**Rob Walling** (0:00)
Welcome back to another episode of Startup for the Rest of Us. I'm your host Rob Walling, and in this episode, I'm going to do a lightning round of listener questions. In fact, I'm going to take as many of the written listener questions, the text questions that we receive, and crank through them with probably shorter than usual answers. The challenge is, we get a lot of questions here at the show, and it's great. It makes for great content. It allows you as a listener to hear other voices, and to hear what folks are working on. And frankly, they may ask questions that you've never thought of. And that can help make us all just a little bit smarter and get there a little bit faster. But I tend to put audio and video questions to the top of the stack. Every now and again, I fudge that rule. But as a result, our text questions, they pile up. And I have some questions here from 2024, from two years ago. So I apologize to those folks, but I kind of wanted to crank through a bunch of the backlog. And there's an awesome range of questions from reducing risk with my startup to go full time, when to register as a business, design audits, how to calculate TAM for a step one business, how to know when to pivot, all kinds of things we're going to get into. But before I dive into that, I'm doing a live Q&A, an AMA on May 20th, and it's only available for Microconf Connect members. Microconf Connect is our online community for founders just like you, folks who are bootstrapping or mostly bootstrapping and building incredible SaaS companies. Microconf Connect is highly curated, and it is one of the higher signal to noise forums or online communities that you can be part of in the space. So go to microconfconnect.com if you want to check it out. And again, I'm doing a live Q&A slash AMA where you get to ask questions and hear me answer them only for members of Connect on May 20th. Sign up before then to get access.
Let me dive into my first question. This one's about reducing risk with my startup to go full time. It's actually a Reddit thread, and we'll of course link that up in the show notes. And a user was sharing their salary information as they went from an intern making $15 an hour in 2017, to a tech company product strategist in 2025 at 28 years old making $440,000 a year. Now, caveat this, they probably have to live in the Bay Area or in a very expensive place in order to make that. So I'm guessing they do not live in a low cost of living city. And one response to this thread said, Congrats man, I have a question for you. I earn $400,000 via my base salary. I work at a Fortune 50 company. I have a side hustle that is the one man army of me and freelancers of course. The salary I pull for the business is good. My thing is, how do I get over that hurdle to go all in on the business? It's not that the salary I draw from it is bad, it's the unknown future factor. W2 is safe. I'm well known within my space, so jumping to another company isn't hard for me. But that fear of the company fizzling out in a few years gets me. I've had successful businesses that ran into scaling issues before and those fizzled out. This one I think has longevity, but no way I can scale it to where it needs to be without cutting the W2.
So what do I need to just do it? Now, I actually think this person thought that the original poster was a founder, and they're not. And so there's a bunch of people in the thread that are like, oh, you know, basically you mistakenly asked this question and there's no good answer to it, which is one of the reasons I wanted to address it on the show.

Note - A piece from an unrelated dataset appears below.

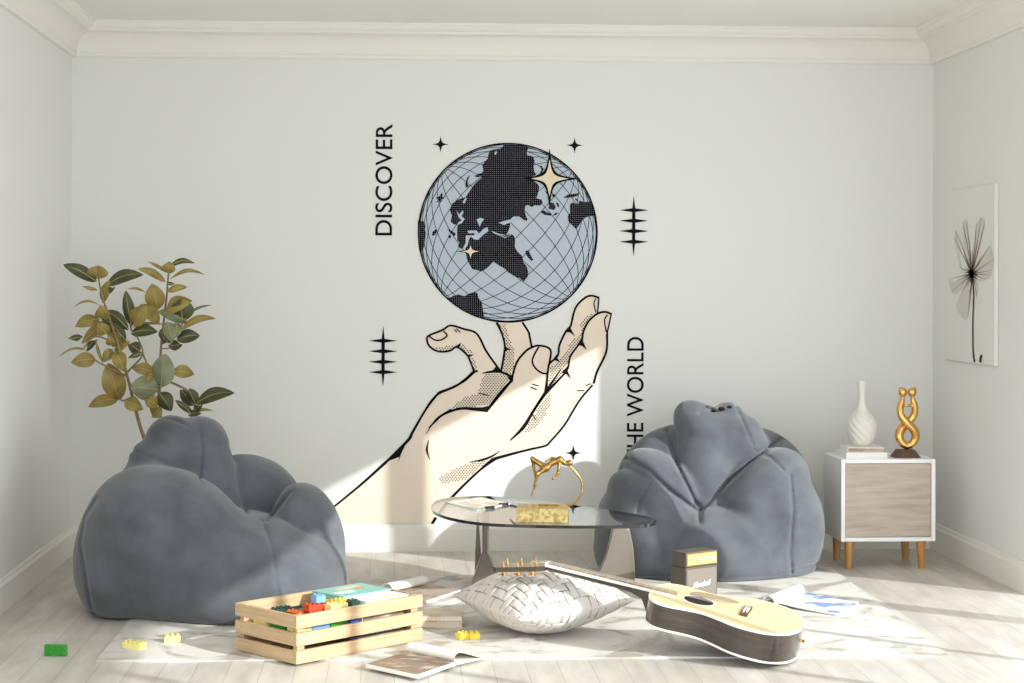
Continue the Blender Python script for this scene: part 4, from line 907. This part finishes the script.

Building a business when you have a really high salary and taking the jump is very hard. This is why it's easier to basically take this leap when you're younger, because when you're in your teens, twenties, even early thirties sometimes, I guess this 28 year old's making almost half a million dollars, but get the idea, the younger you are, usually your earning potential is lower.
And the further on you get in your career, the harder it gets. So one thing to note is if you're listening to this, you're still early in your career, now is probably the best time to start a business if you want to do this eventually. The other thing is that these high salaries, they are like golden handcuffs. And the only piece of advice I can imagine for someone making $400,000 a year as a W2 employee who wants to take the leap is to save a bunch of that money. If you are spending $390,000 of that and only saving $10,000 a year, then yeah, it's a huge risk. But if you are saving, if you're making $400,000 and you can suck away $200,000 a year, then in a couple years, you have two full years of living expenses. You already have a business that's doing something. You said the salary you pull for the business is good. So you should actually be able to save more than $200,000. You get the idea of what I'm saying. The biggest problem I've seen with folks making as much money as their lifestyle inflation. And they or they and their spouse just live it up and that's great. Unless you want to leave to start your business. That's when it's a problem. So having the discipline and having the optionality of sucking a bunch of money away in the bank, and then guess what? You have a business. If you get to the point where it's not scaling and it fizzles out, then you go back and get that W2 job again. You said you're well known in the industry and it would be easy for you to switch companies. Obviously, that goes down a little bit over the years. If you get 10 years into the business and you try to go back, yeah, there's probably going to be a little bit of a challenge in getting the old job back at that rate. But it feels to me like you have to make that decision of when is it worth it? I remember I was making between $250,000 and $300,000 a year as a consultant. I was a microagency where I was doing a lot of work, but I was outsourcing to freelancers and I was making a big cut on those folks. This is 2007-8-ish time frame.